Pienso que en cada corazón español late un anarquista, alguien dificil de callar, de sujetarse por leyes y convenciones al uso. Así que el respeto a la ley vendría más por miedo al castigo que por entendimiento de lo que las leyes, y su aceptación, suponen como normas básicas de conviviencia. O de conllevanza con una realidad que a casi nadie gusta plenamente. A simple vista esta parecería la respuesta adecuada. Los españoles no aman la justicia, tan solo la temen.
Sin embargo no las tengo todas conmigo. Tengo sensaciones contrapuestas, ja, con todos los recientes y recientísimos episodios que percuten todos ellos en mi alma de anarquista, que no anárquica. Puede ocurrir que el español común -o sea, vascos, gallegos, catalanes, andaluces, castellanos, extremeños,... en su forma de ser españoles... anarquistas (por encima de mi voluntad solo Dios y muerto Dios en muchos corazones, los ismos de carácter religioso)- lo que desee en lo profundo no es tanto la Justicia en sí si no la aplicación severa de la misma, sobre todo contra los poderosos. Que la Justicia sea igual para todos y que esta sea severa tal vez fuese el principal deseo de los españoles de todas las esquinas.

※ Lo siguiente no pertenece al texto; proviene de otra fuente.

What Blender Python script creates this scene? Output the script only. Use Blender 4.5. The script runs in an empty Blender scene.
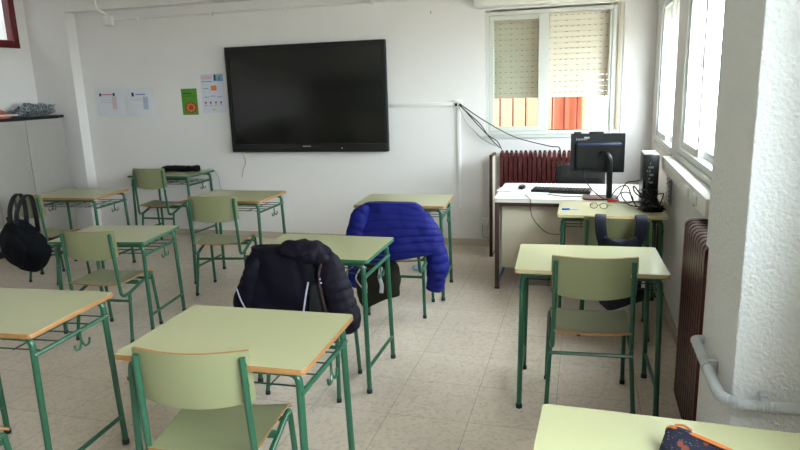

Confieso una cosa, tengo la extraña sensación, a propósito de lo de Cataluña (su alcance y profundidad requerirá de muchos libros en el futuro), que hasta muchos independentistas catalanes con la aplicación por parte del gobierno del art. 155 (en una aplicación suave todo hay que decirlo pero con guante de hierro) y por parte del poder judicial en sus resoluciones hasta el momento, han respirado aliviados. Han respirado aliviados porque todo ello les salva de su propia locura, de todos sus propios ismos como demonios encerrados en el alma, anarquista. Al mismo tiempo, esta fascinante aplicación de la ley está sirviendo para algo insospechado. Para la reconciliación del español con su nación, con su bandera y sus símbolos. Para hacer la paz con todos ellos, para enterrar definitivamente a Franco y a la guerra civil. No quería terminar este escrito sin resaltar -nobleza obliga- el sutil pero importantísimo papel que a mi entender ha desarrollado en dos intervenciones puntuales de uno de esos significativos símbolos, el Rey. Anuncio desde ahora que para mí se ha ganado mi respeto, su sueldo y su nombre. Así que desde ahora le llamaré Felipe VI. Y me olvido de quién es su padre.
De esta salimos más fuertes. Costará, pero el cauce para ello será la ley y no los cambalaches en la oscuridad a los que estábamos acostumbrados. A los nacionalistas en sus diferentes grados de su locura y sin razón les diría que aprovechen esta ola luminosa para mirarse por dentro, que descubran que España ni los españoles son sus enemigos, que España es también su nación, que sus colores están integrados en la bandera, que sus símbolos y escudos también lo están y que recuerden que también son españoles y que juntos en paz nos irá mejor. Y que la nación no es una foto fija ni cosa de antaño. Y que si con todo no pueden modificar sus sentimientos, si no pueden amar a la nación España, que al menos la respeten pues en esa medida también serán respetados. En definitiva, como con la Ley, que si no la aman (amamos) que deseen (deseamos) su justa y severa aplicación. Esa que nos salva de nuestra propia locura.